Monday, December 22, 2008

Ain't Love Grand?

For years I have advised musicians in bands that they need partnership agreements with their band mates. Now, they may also need agreements with their girlfriends or boyfriends, as the case may be.

Recently, the Tennessean reported that Jack Lawrence of Nashville’s Raconteurs (you know, Jack White’s other band) has been sued by his former girlfriend, Kelli Craig, who claims that in addition to a ten year romantic relationship, they were in fact engaged in operating a business partnership. According to the Tennessean, which reviewed the pleadings, Craig alleges that under the terms of their oral partnership, “she would support (Lawrence) so that he could pursue his music career and, if and when he began earning money as a musician, they would divide the money as partners.” Apparently, Lawrence bought a house, titled solely in his name in 2007. When the couple broke up, Craig refused to leave the house. Lawrence filed a detainer warrant to force her out of the house and she countered with the partnership lawsuit. (The most terrifying aspect of the Tennessean article was the revelation that Craig apparently has also refused to return Lawrence’s record collection). Craig’s lawsuit has already survived a motion to dismiss, which means that unless a settlement is reached, the case will head to trial.

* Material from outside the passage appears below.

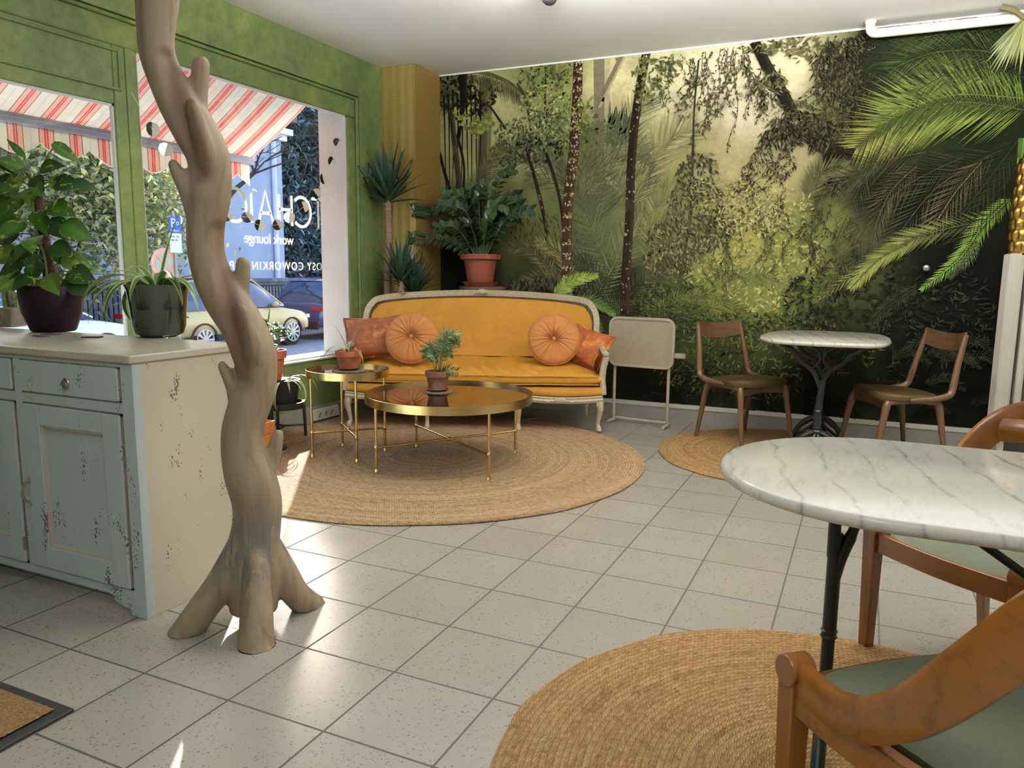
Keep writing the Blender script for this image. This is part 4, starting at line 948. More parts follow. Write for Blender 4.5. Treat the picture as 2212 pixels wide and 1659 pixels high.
# loose cushion with puckers
b = MB(); rs = random.Random(4)
def cush(u, v):
    """closed section round the cushion: v goes round, u along"""
    x = -.955+1.91*u; e = (1-abs(2*u-1)**14)
    a = 2*pi*v; cx = .33; ry = .345+.008*sin(9*u*pi); rz = .048
    sc = (abs(cos(a))**.32)*(1 if cos(a) > 0 else -1); ss = (abs(sin(a))**.55)*(1 if sin(a) > 0 else -1)
    y = cx-.345*sc*1.0+(yf(x)-.008 if sc > 0 else 0)*1.0; z = .388+rz*ss*(.55+.45*e)
    if ss > 0:
        w = noise.fractal(Vector((x*5.5+2, y*2.2, 1)), 1, 2, 3)
        z += .014*w+.060*min(1, max(0, (y+.02)/.55))**.8*e
        k = math.exp(-((x+.02)/.42)**2)*math.exp(-((y-.06)/.17)**2)
        z += k*.019*sin(x*55+6*sin(y*9))+.006*k
        z += .018*math.exp(-((x+.16)/.06)**2)*math.exp(-((y-.12)/.2)**2)
    return (x*(1 if abs(ss) < .5 else 1), y, z)
b.grid(cush, 150, 64)
for s in (0, 1):
    ring = [cush(s, j/64) for j in range(64)]; cen = (ring[0][0], .33, .388)
    b.add(ring+[cen], [((j+1) % 64, j, 64) if s else (j, (j+1) % 64, 64) for j in range(64)])
cu = b.build('seat_cushion', M_yel, sofa, angle=75)
b = MB()
for zz in (.418, .356): b.tube([(x, yf(x)-.028+(.01 if abs(x) > .93 else 0), zz+.004*noise.noise(Vector((x*4, zz, 0)))) for x in xs[1:-1]], .0045, 6)
b.build('piping', M_yel, cu)
# arched back
def arch(t, inset=0.0):
    """outline of the back from left foot over the top to the right foot; t in 0..1"""
    W_ = .945-inset; top = 1.005-inset; zs = .50
    P = [(-W_, zs), (-W_, .70), (-W_+.002, .82), (-W_+.035, .90), (-W_+.12, .952), (-.5*W_, .985), (0, 1.0), (.5*W_, .985), (W_-.12, .952), (W_-.035, .90), (W_-.002, .82), (W_, .70), (W_, zs)]
    P = [(x, z-(inset if z > .72 else 0)) for x, z in P]
    return P
A0 = spline(arch(0), 8)
def lean(z): return .60+.14*(z-.45)/.55
def curvein(x): return -.10*(abs(x)/.95)**4
b = MB(); b.sweep([(x, lean(z)+curvein(x), z) for x, z in A0], [(-.022, -.016), (.022, -.02), (.027, 0), (.016, .016), (-.016, .018), (-.026, .004)], up=(0, 1, 0))
b.build('back_frame', M_frame, sofa)
b = MB(); b.ball((0, lean(1.0)-.028, 1.012), (.048, .014, .022), 14)
for s in (-1, 1):
    for q in range(4): b.ball((s*(.014+.014*q), lean(1)-.034, 1.018-.005*q), (.010, .008, .018-.003*q), 8)
b.build('crest_carving', M_frame, sofa)
A1 = spline(arch(0, .03), 8)
b = MB(); b.sweep([(x, lean(z)+curvein(x)-.022, z) for x, z in A1], [(.005*cos(a*pi/3), .005*sin(a*pi/3)) for a in range(6)], up=(0, 1, 0)); b.build('back_trim', M_gimp, sofa)
b = MB(); A2 = [p[:2] for p in spline(arch(0, .035), 8)]; nA = len(A2)
rings = []
for k in range(9):
    f = k/8; out = []
    for x, z in A2:
        q = 1-f; X = x*(1-f*.98); Z = .62+(z-.62)*(1-f*.98) if True else z
        out.append((X, lean(Z)+curvein(X)-.018-.045*(1-(1-f)**3), Z))
    rings.append(out)
vs = [p for r_ in rings for p in r_]; fs = [(k*nA+j, k*nA+j+1, (k+1)*nA+j+1, (k+1)*nA+j) for k in range(8) for j in range(nA-1)]
fs += [(k*nA+nA-1, k*nA, (k+1)*nA, (k+1)*nA+nA-1) for k in range(8)]+[tuple(8*nA+j for j in range(nA))]
b.add(vs, fs)
vs2 = [(x, y+.05, z) for x, y, z in rings[0]]; b.add(vs2, [tuple(range(nA))]); b.build('backrest', M_yel, sofa, angle=70)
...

This case is worth analyzing and is worth taking seriously. Tennessee courts do not routinely hold that all unmarried couples are in fact operating partnerships. In Martin v. Coleman, the Tennessee Supreme Court stated that they would not rule that an unmarried couple could create an implied partnership simply by continued cohabitation (79 S.W.3d 757,761 Tenn. 2000). But Tennessee courts have also applied a partnership analysis to specific situations involving unmarried couples. In Bass v. Bass, the Court applied the classic legal definition of a partnership ( “a partnership is an association of two or more persons to carry on a business for profit”) (814 SW2d 38 Tenn 1991) to a domestic situation. Thus the law seems to be that if a former flame can establish the elements of partnership, he or she might secure an interest in the earnings from the other party’s career. Perhaps more significant to this current dispute is the holding in Montgomery v. May (181 SW 3d 720, Tenn. App 2005) which held that in scrutinizing a real estate purchase the court will look to how the property was purchased (e.g. whether both parties contributed funds) rather than strictly how the property is titled.

As a practical mater, I am not sure how a couple is supposed to address these kinds of issues (kind of a romance killer) and I am sure there are equities on both sides of this ugly dispute. If this case unfolds, it should be watched closely by attorneys, business managers and bass players.